▶ **DIRECTIVE**:
Only the pictures are omitted; repeat all other data exactly.

* Start DATA *

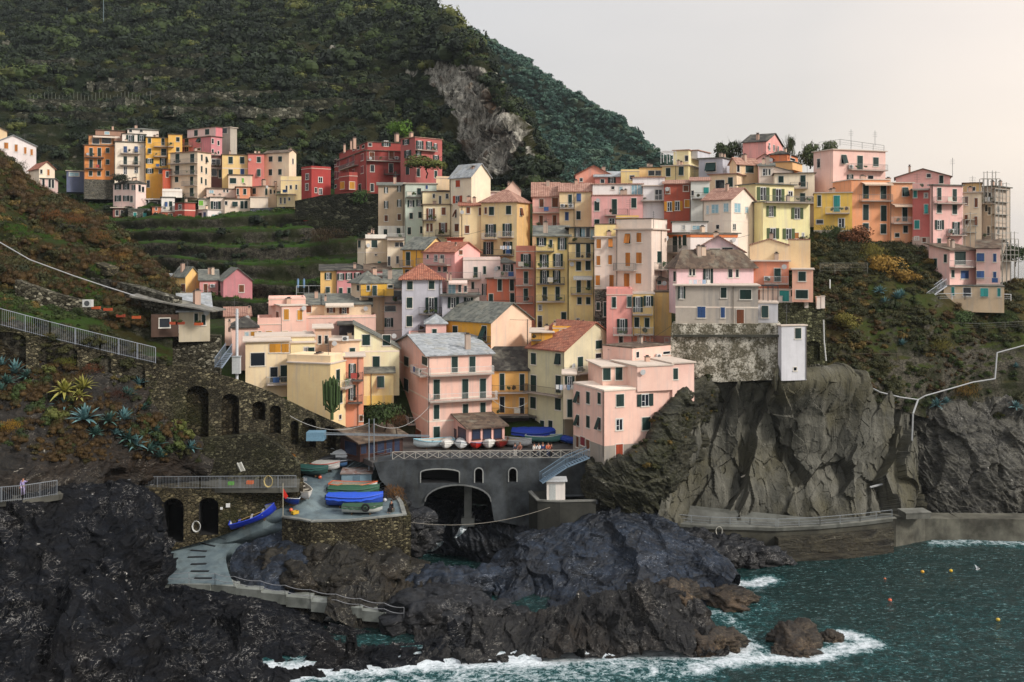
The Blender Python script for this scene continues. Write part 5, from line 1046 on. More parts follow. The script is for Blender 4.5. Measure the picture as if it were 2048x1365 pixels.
patch('main_cliff', [
  [(1385,715,140),(1440,715,140),(1520,720,139.5),(1600,735,139),(1680,740,140),(1760,755,142),(1830,790,143),(1860,800,146)],
  [(1360,780,128),(1430,762,127.2),(1510,756,126.2),(1590,757,126.0),(1670,755,131),(1750,765,135),(1815,790,137),(1850,800,141)],
  [(1340,850,125),(1420,835,127),(1500,825,127.4),(1585,825,128),(1668,828,131.5),(1748,835,133),(1812,845,135),(1845,850,139.5)],
  [(1320,930,121.5),(1400,920,125),(1490,910,127.5),(1580,908,129),(1665,910,130),(1745,915,131.5),(1808,920,133.5),(1840,925,138)],
  [(1310,990,119.8),(1390,990,122.6),(1480,985,124.2),(1575,983,125.6),(1662,985,126.8),(1742,985,128.6),(1805,985,131.6),(1838,990,137)],
  [(1300,1050,118.6),(1385,1052,121.6),(1475,1055,122.6),(1570,1055,123.8),(1660,1050,125),(1740,1045,126.8),(1802,1042,130.4),(1836,1042,136)],
  [(1300,1120,118),(1385,1120,121.5),(1475,1120,124),(1570,1120,126),(1660,1110,127.5),(1740,1105,129),(1802,1100,131),(1836,1100,135)]],
  420, 300, CM, cliffdisp(1.0, 2), smooth=False, fade=.22)
patch('right_cliff', [
  [(1800,770,148),(1850,770,148),(1910,760,149),(1980,750,150),(2060,740,151),(2160,730,152)],
  [(1805,795,141),(1850,800,139),(1910,812,139),(1980,825,139.5),(2060,835,140),(2160,840,141)],
  [(1815,880,138.5),(1855,885,136.6),(1912,890,136.3),(1980,895,136.5),(2060,900,137),(2160,900,138)],
  [(1820,960,137),(1860,960,134.8),(1915,965,134.2),(1980,968,134.5),(2060,970,135),(2160,970,136)],
  [(1822,1038,135.5),(1865,1035,133.4),(1918,1036,133),(1980,1036,133.2),(2060,1035,133.6),(2160,1035,134.6)],
  [(1822,1100,134.5),(1865,1100,132.5),(1918,1100,132),(1980,1100,132),(2060,1100,132.6),(2160,1100,133.6)]],
  300, 240, rock_dark('2E2D28','57554C','D2CEC4','463E2E',.6), lambda q, n: cliffdisp(.55, 6)(q, n)+rockdisp(.3, (.6,-.3,.7), 1.3, 27)(q, n))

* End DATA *

▶ **TASK ANSWER**:
The Blender Python script for this scene continues. Write part 5, from line 1046 on. More parts follow. The script is for Blender 4.5. Measure the picture as if it were 2048x1365 pixels.
patch('main_cliff', [
  [(1385,715,140),(1440,715,140),(1520,720,139.5),(1600,735,139),(1680,740,140),(1760,755,142),(1830,790,143),(1860,800,146)],
  [(1360,780,128),(1430,762,127.2),(1510,756,126.2),(1590,757,126.0),(1670,755,131),(1750,765,135),(1815,790,137),(1850,800,141)],
  [(1340,850,125),(1420,835,127),(1500,825,127.4),(1585,825,128),(1668,828,131.5),(1748,835,133),(1812,845,135),(1845,850,139.5)],
  [(1320,930,121.5),(1400,920,125),(1490,910,127.5),(1580,908,129),(1665,910,130),(1745,915,131.5),(1808,920,133.5),(1840,925,138)],
  [(1310,990,119.8),(1390,990,122.6),(1480,985,124.2),(1575,983,125.6),(1662,985,126.8),(1742,985,128.6),(1805,985,131.6),(1838,990,137)],
  [(1300,1050,118.6),(1385,1052,121.6),(1475,1055,122.6),(1570,1055,123.8),(1660,1050,125),(1740,1045,126.8),(1802,1042,130.4),(1836,1042,136)],
  [(1300,1120,118),(1385,1120,121.5),(1475,1120,124),(1570,1120,126),(1660,1110,127.5),(1740,1105,129),(1802,1100,131),(1836,1100,135)]],
  420, 300, CM, cliffdisp(1.0, 2), smooth=False, fade=.22)
patch('right_cliff', [
  [(1800,770,148),(1850,770,148),(1910,760,149),(1980,750,150),(2060,740,151),(2160,730,152)],
  [(1805,795,141),(1850,800,139),(1910,812,139),(1980,825,139.5),(2060,835,140),(2160,840,141)],
  [(1815,880,138.5),(1855,885,136.6),(1912,890,136.3),(1980,895,136.5),(2060,900,137),(2160,900,138)],
  [(1820,960,137),(1860,960,134.8),(1915,965,134.2),(1980,968,134.5),(2060,970,135),(2160,970,136)],
  [(1822,1038,135.5),(1865,1035,133.4),(1918,1036,133),(1980,1036,133.2),(2060,1035,133.6),(2160,1035,134.6)],
  [(1822,1100,134.5),(1865,1100,132.5),(1918,1100,132),(1980,1100,132),(2060,1100,132.6),(2160,1100,133.6)]],
  300, 240, rock_dark('2E2D28','57554C','D2CEC4','463E2E',.6), lambda q, n: cliffdisp(.55, 6)(q, n)+rockdisp(.3, (.6,-.3,.7), 1.3, 27)(q, n))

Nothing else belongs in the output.